Locate the lines of the listing below that hold "parts", then copy each of them.

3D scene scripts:
******

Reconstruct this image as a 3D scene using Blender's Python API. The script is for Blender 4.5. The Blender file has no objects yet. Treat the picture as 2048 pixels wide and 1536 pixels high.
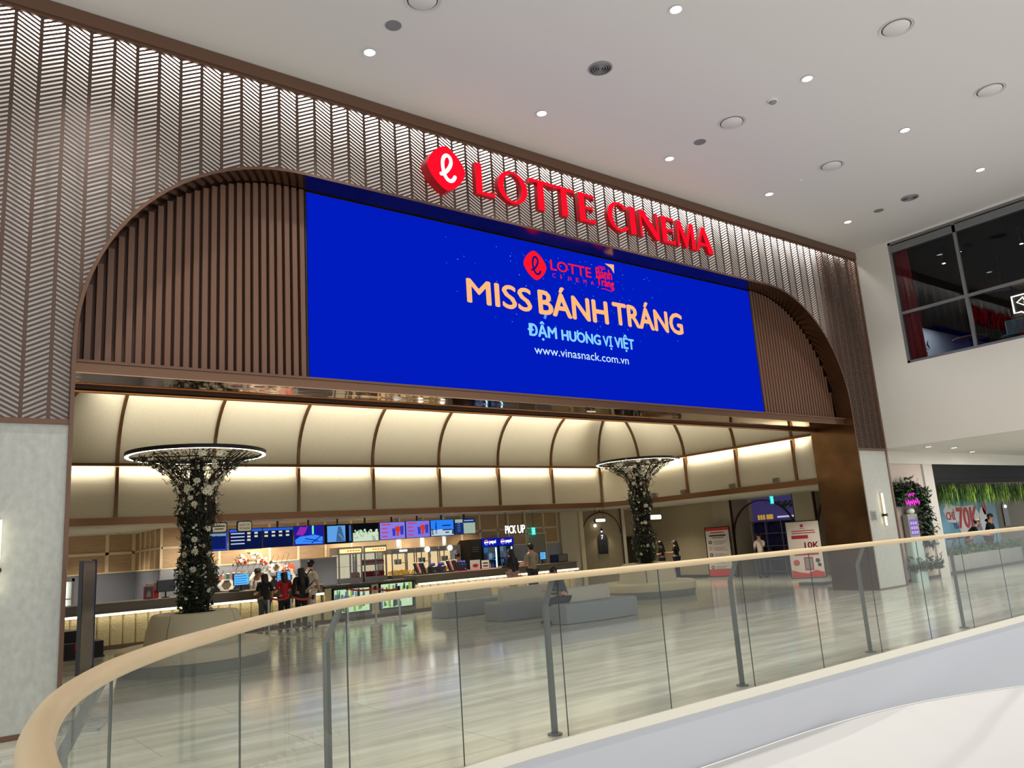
import bpy, math, random
from mathutils import Vector, Matrix
random.seed(7)
SC = bpy.context.scene
COL = SC.collection
PI = math.pi
R_ = math.radians
ORG = {}

# ------------------------------------------------------------------ materials
def lin(c):
    return tuple((x/12.92 if x <= .04045 else ((x+.055)/1.055)**2.4) for x in (c[0]/255, c[1]/255, c[2]/255))
MATS = {}
def mat(name, rgb, rough=.6, metal=0., emit=0., ecol=None, noise=None, bump=None, spec=.5):
    """rgb in 0-255 display values; noise=(scale xyz, amount) tints the base; bump=(scale xyz, strength)."""
    if name in MATS: return MATS[name]
    m = bpy.data.materials.new(name); m.use_nodes = True
    nt = m.node_tree; b = nt.nodes['Principled BSDF']
    c = lin(rgb) + (1,)
    b.inputs['Base Color'].default_value = c
    b.inputs['Roughness'].default_value = rough
    b.inputs['Metallic'].default_value = metal
    b.inputs['Specular IOR Level'].default_value = spec
    if emit:
        b.inputs['Emission Color'].default_value = (lin(ecol) if ecol else c[:3]) + (1,)
        b.inputs['Emission Strength'].default_value = emit
    tc = None
    def coords(sc):
        nonlocal tc
        if tc is None: tc = nt.nodes.new('ShaderNodeTexCoord')
        mp = nt.nodes.new('ShaderNodeMapping'); mp.inputs['Scale'].default_value = sc
        nt.links.new(tc.outputs['Object'], mp.inputs['Vector']); return mp.outputs['Vector']
    if noise:
        n = nt.nodes.new('ShaderNodeTexNoise'); n.inputs['Scale'].default_value = 1; n.inputs['Detail'].default_value = 4
        nt.links.new(coords(noise[0]), n.inputs['Vector'])
        r = nt.nodes.new('ShaderNodeValToRGB'); a = noise[1]
        r.color_ramp.elements[0].position = .3; r.color_ramp.elements[1].position = .7
        r.color_ramp.elements[0].color = tuple(x*(1-a) for x in c[:3]) + (1,)
        r.color_ramp.elements[1].color = tuple(min(1, x*(1+a)) for x in c[:3]) + (1,)
        nt.links.new(n.outputs['Fac'], r.inputs['Fac']); nt.links.new(r.outputs['Color'], b.inputs['Base Color'])
    if bump:
        n = nt.nodes.new('ShaderNodeTexNoise'); n.inputs['Scale'].default_value = 1; n.inputs['Detail'].default_value = 2
        nt.links.new(coords(bump[0]), n.inputs['Vector'])
        bp = nt.nodes.new('ShaderNodeBump'); bp.inputs['Strength'].default_value = bump[1]; bp.inputs['Distance'].default_value = .05
        nt.links.new(n.outputs['Fac'], bp.inputs['Height']); nt.links.new(bp.outputs['Normal'], b.inputs['Normal'])
    MATS[name] = m
    return m

def glass_mat(name, tint, refl=1.45, haze=0.0, hazecol=(200, 205, 205)):
    if name in MATS: return MATS[name]
    m = bpy.data.materials.new(name); m.use_nodes = True; nt = m.node_tree; nt.nodes.clear()
    out = nt.nodes.new('ShaderNodeOutputMaterial')
    tr = nt.nodes.new('ShaderNodeBsdfTransparent'); tr.inputs['Color'].default_value = tuple(tint) + (1,)
    gl = nt.nodes.new('ShaderNodeBsdfGlossy'); gl.inputs['Roughness'].default_value = .0
    fr = nt.nodes.new('ShaderNodeFresnel'); fr.inputs['IOR'].default_value = refl
    mx = nt.nodes.new('ShaderNodeMixShader')
    nt.links.new(fr.outputs[0], mx.inputs[0]); nt.links.new(tr.outputs[0], mx.inputs[1]); nt.links.new(gl.outputs[0], mx.inputs[2])
    last = mx
    if haze:
        df = nt.nodes.new('ShaderNodeBsdfDiffuse'); df.inputs['Color'].default_value = lin(hazecol) + (1,)
        m2 = nt.nodes.new('ShaderNodeMixShader'); m2.inputs[0].default_value = haze
        nt.links.new(mx.outputs[0], m2.inputs[1]); nt.links.new(df.outputs[0], m2.inputs[2]); last = m2
    nt.links.new(last.outputs[0], out.inputs[0])
    MATS[name] = m
    return m

def emis(name, rgb, s=1.):
    if name in MATS: return MATS[name]
    m = bpy.data.materials.new(name); m.use_nodes = True; nt = m.node_tree; nt.nodes.clear()
    out = nt.nodes.new('ShaderNodeOutputMaterial'); e = nt.nodes.new('ShaderNodeEmission')
    e.inputs[0].default_value = lin(rgb) + (1,); e.inputs[1].default_value = s
    nt.links.new(e.outputs[0], out.inputs[0]); MATS[name] = m
    return m

# ------------------------------------------------------------------ mesh builder
class MB:
    def __init__(s): s.v = []; s.f = []; s.mi = []; s.cur = 0
    def add(s, vs, fs):
        o = len(s.v); s.v += [tuple(p) for p in vs]
        for f in fs: s.f.append(tuple(i+o for i in f)); s.mi.append(s.cur)
        return s
    def m(s, i): s.cur = i; return s
    def box(s, x0, x1, y0, y1, z0, z1):
        return s.add([(x0,y0,z0),(x1,y0,z0),(x1,y1,z0),(x0,y1,z0),(x0,y0,z1),(x1,y0,z1),(x1,y1,z1),(x0,y1,z1)],
                     [(0,3,2,1),(4,5,6,7),(0,1,5,4),(1,2,6,5),(2,3,7,6),(3,0,4,7)])
    def bbox(s, x0, x1, y0, y1, z0, z1, b=.02):
        """box with chamfered vertical edges and top edge"""
        b = min(b, (x1-x0)*.45, (y1-y0)*.45)
        def ring(i, z): 
            X0, X1, Y0, Y1 = x0+i, x1-i, y0+i, y1-i
            return [(X0+b,Y0,z),(X1-b,Y0,z),(X1,Y0+b,z),(X1,Y1-b,z),(X1-b,Y1,z),(X0+b,Y1,z),(X0,Y1-b,z),(X0,Y0+b,z)]
        vs = ring(0, z0) + ring(0, z1-b) + ring(b*.8, z1)
        fs = [tuple(range(7,-1,-1)), tuple(range(16,24))]
        for k in (0, 8):
            for i in range(8): fs.append((k+i, k+(i+1) % 8, k+8+(i+1) % 8, k+8+i))
        return s.add(vs, fs)
    def quad(s, a, b, c, d): return s.add([a, b, c, d], [(0,1,2,3)])
    def prism(s, pts, d, close=True):
        """pts: 3D polygon, extruded by vector d"""
        n = len(pts); d = Vector(d); P = [Vector(p) for p in pts]
        fs = [tuple(range(n)), tuple(range(2*n-1, n-1, -1))]
        for i in range(n): j = (i+1) % n; fs.append((j, i, n+i, n+j))
        return s.add([tuple(p) for p in P] + [tuple(p+d) for p in P], fs)
    def cyl(s, p0, p1, r0, r1=None, n=12, caps=True):
        r1 = r0 if r1 is None else r1
        p0, p1 = Vector(p0), Vector(p1); d = (p1-p0).normalized()
        a = d.orthogonal().normalized(); b = d.cross(a)
        vs = []
        for p, r in ((p0, r0), (p1, r1)):
            for i in range(n):
                t = 2*PI*i/n; vs.append(p + a*math.cos(t)*r + b*math.sin(t)*r)
        fs = [(i, (i+1) % n, n+(i+1) % n, n+i) for i in range(n)]
        if caps: fs += [tuple(range(n-1, -1, -1)), tuple(range(n, 2*n))]
        return s.add(vs, fs)
    def tube(s, path, r, n=8, closed=False, caps=True):
        P = [Vector(p) for p in path]; N = len(P); vs = []; up = None
        for i, p in enumerate(P):
            if closed: t = (P[(i+1) % N]-P[i-1]).normalized()
            else: t = (P[min(i+1, N-1)]-P[max(i-1, 0)]).normalized()
            if up is None: up = t.orthogonal().normalized()
            up = (up - t*up.dot(t)).normalized(); b = t.cross(up)
            rr = r[i] if isinstance(r, (list, tuple)) else r
            for k in range(n):
                a = 2*PI*k/n; vs.append(p + up*math.cos(a)*rr + b*math.sin(a)*rr)
        fs = []
        for i in range(N if closed else N-1):
            for k in range(n):
                i2 = (i+1) % N; fs.append((i*n+k, i*n+(k+1) % n, i2*n+(k+1) % n, i2*n+k))
        if caps and not closed: fs += [tuple(range(n-1, -1, -1)), tuple(range((N-1)*n, N*n))]
        return s.add(vs, fs)
    def lathe(s, prof, c=(0,0,0), n=24, a0=0., a1=2*PI):
        full = abs(a1-a0-2*PI) < 1e-6; m = n if full else n+1; vs = []
        for r, z in prof:
            for i in range(m):
                a = a0+(a1-a0)*i/n; vs.append((c[0]+r*math.cos(a), c[1]+r*math.sin(a), c[2]+z))
        fs = []
        for j in range(len(prof)-1):
            for i in range(n):
                i2 = (i+1) % m; fs.append((j*m+i, j*m+i2, (j+1)*m+i2, (j+1)*m+i))
        return s.add(vs, fs)
    def ball(s, c, rx, ry=None, rz=None, n=12, m=8):
        ry = ry or rx; rz = rz or rx
        o = MB(); o.lathe([(math.sin(PI*j/m) or 1e-4, -math.cos(PI*j/m)) for j in range(m+1)], n=n)
        return s.add([(c[0]+x*rx, c[1]+y*ry, c[2]+z*rz) for x, y, z in o.v], o.f)
    def mapv(s, fn): s.v = [tuple(fn(*p)) for p in s.v]; return s
    def build(s, name, mats, parent=None, smooth=False, local=False, bevel=0):
        me = bpy.data.meshes.new(name)
        o = bpy.data.objects.new(name, me); COL.objects.link(o)
        org = Vector((0,0,0))
        if parent is not None:
            o.parent = parent; org = ORG.get(parent.name, org)
        ORG[o.name] = org
        vs = s.v if local else [tuple(Vector(p)-org) for p in s.v]
        me.from_pydata(vs, [], s.f)
        for mm in (mats if isinstance(mats, (list, tuple)) else [mats]): me.materials.append(mm)
        if any(s.mi): me.polygons.foreach_set('material_index', s.mi)
        if smooth:
            me.polygons.foreach_set('use_smooth', [True]*len(s.f))
            me.set_sharp_from_angle(angle=R_(50))
        me.update()
        if bevel:
            bv = o.modifiers.new('bevel', 'BEVEL'); bv.width = bevel; bv.segments = 2; bv.limit_method = 'ANGLE'
        return o

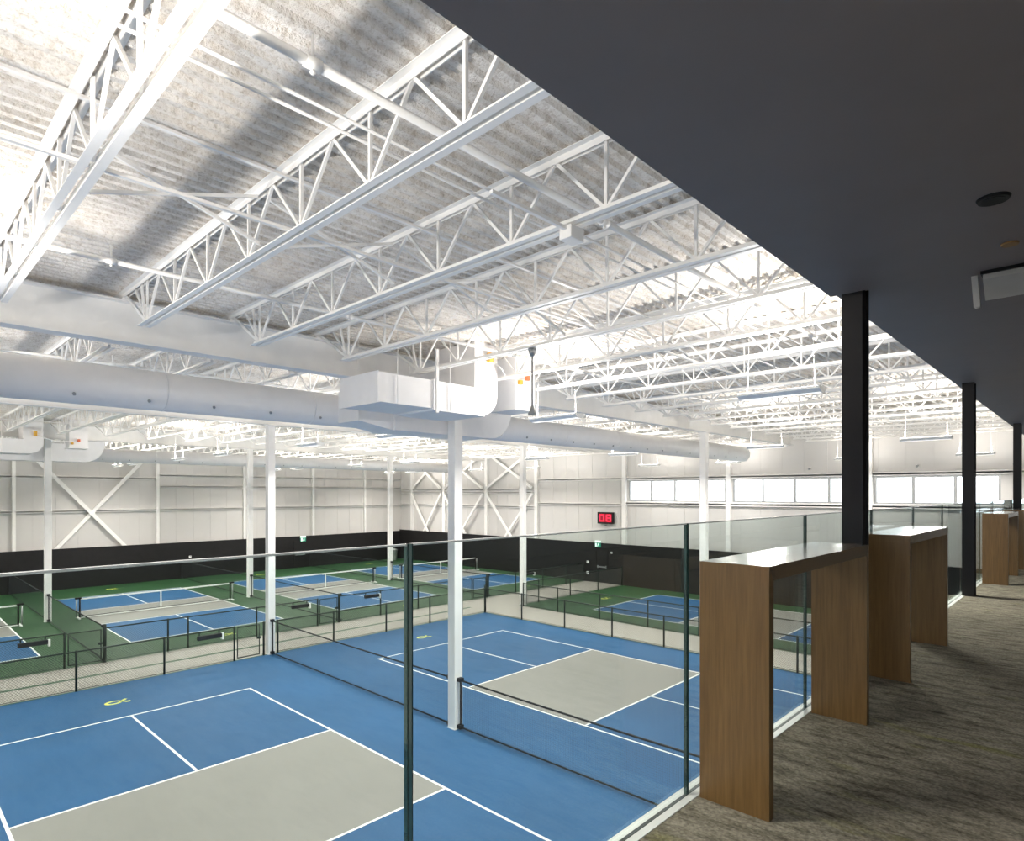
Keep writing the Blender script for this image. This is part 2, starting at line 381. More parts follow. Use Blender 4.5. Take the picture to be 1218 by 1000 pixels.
court('pickleball_court', 'blue court nearest the balcony with grey kitchen, cut off by the left frame edge', NX0, 1.651, False, [-1.45])
court('pickleball_court', 'blue court with grey kitchen beyond the black divider net, behind the bar table', NX0, 12.193, False, [-1.45])
FX0 = -40.33
court('pickleball_court', 'far court on green at the left edge, only its corner in view', FX0, -1.9, True, [CLEN+1.35, -2.3])
court('pickleball_court', 'far court on green between the far left and the middle white columns', FX0, 7.0, True, [CLEN+1.35, -2.3])
court('pickleball_court', 'far court on green behind the middle white columns, second from the right wall', FX0, 15.97, True, [CLEN+1.35, -2.3])
court('pickleball_court', 'farthest court on green in the corner under the crossed wall braces', FX0, 24.85, True, [CLEN+1.35, -2.3])
court('pickleball_court', 'court on green under the row of windows, past the corridor', NX0, 24.62, True, [-1.45])

# ------------------------------------------------------------------ white columns
def column(x, y, top, label):
    t = thing('steel_column', label, 'column', (x, y, 0), 0, 'white hall columns')
    h = .127
    MB().box(-h, h, -h, h, .02, top).build('shaft', 'steel', t, bevel=.012)
    MB().box(-h-.015, h+.015, -h-.015, h+.015, 0.004, .02).build('base_plate', 'steel', t)
    MB().box(-.17, .17, -.17, .17, top, top+.03).build('cap_plate', 'steel', t)
    return t
COLS = [(-11.4, 9.92, 'tall white square column nearest the balcony, standing between the two blue courts'),
        (-11.4, 22.95, 'white square column before the first window, beyond the second blue court'),
        (-21.4, 9.93, 'white square column on the fence line at the far end of the divider net'),
        (-21.4, 23.2, 'white square column at the corridor crossing by the low fence corner'),
        (-33.85, 5.56, 'white square column at the left on the green courts, with rooftop ducts at its head'),
        (-33.85, 14.56, 'slender distant white column just left of the fence-line column'),
        (-33.85, 23.8, 'distant white column at the net end of the farthest corner court')]
for c in COLS: column(c[0], c[1], 8.10, c[2])

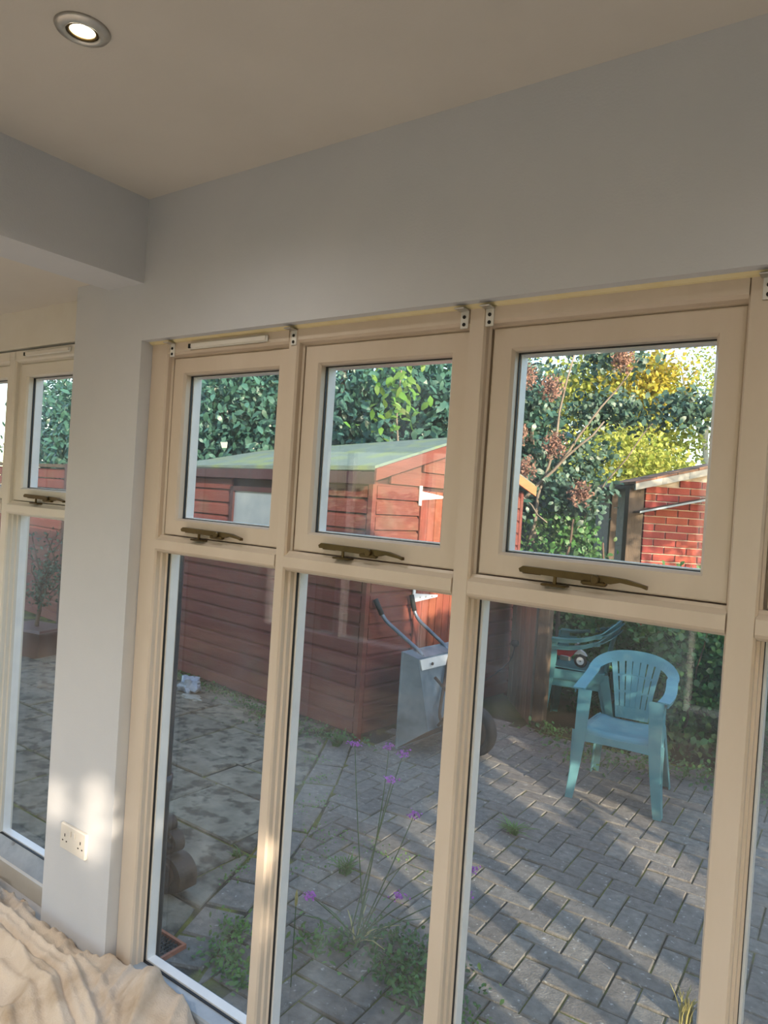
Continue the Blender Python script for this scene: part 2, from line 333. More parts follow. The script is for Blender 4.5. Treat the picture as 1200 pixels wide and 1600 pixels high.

******

_Finished task_
Keep writing the Blender script for this image. This is part 2, starting at line 381. More parts follow. Use Blender 4.5. Take the picture to be 1218 by 1000 pixels.
Continue the Blender Python script for this scene: part 2, from line 333. More parts follow. The script is for Blender 4.5. Treat the picture as 1200 pixels wide and 1600 pixels high.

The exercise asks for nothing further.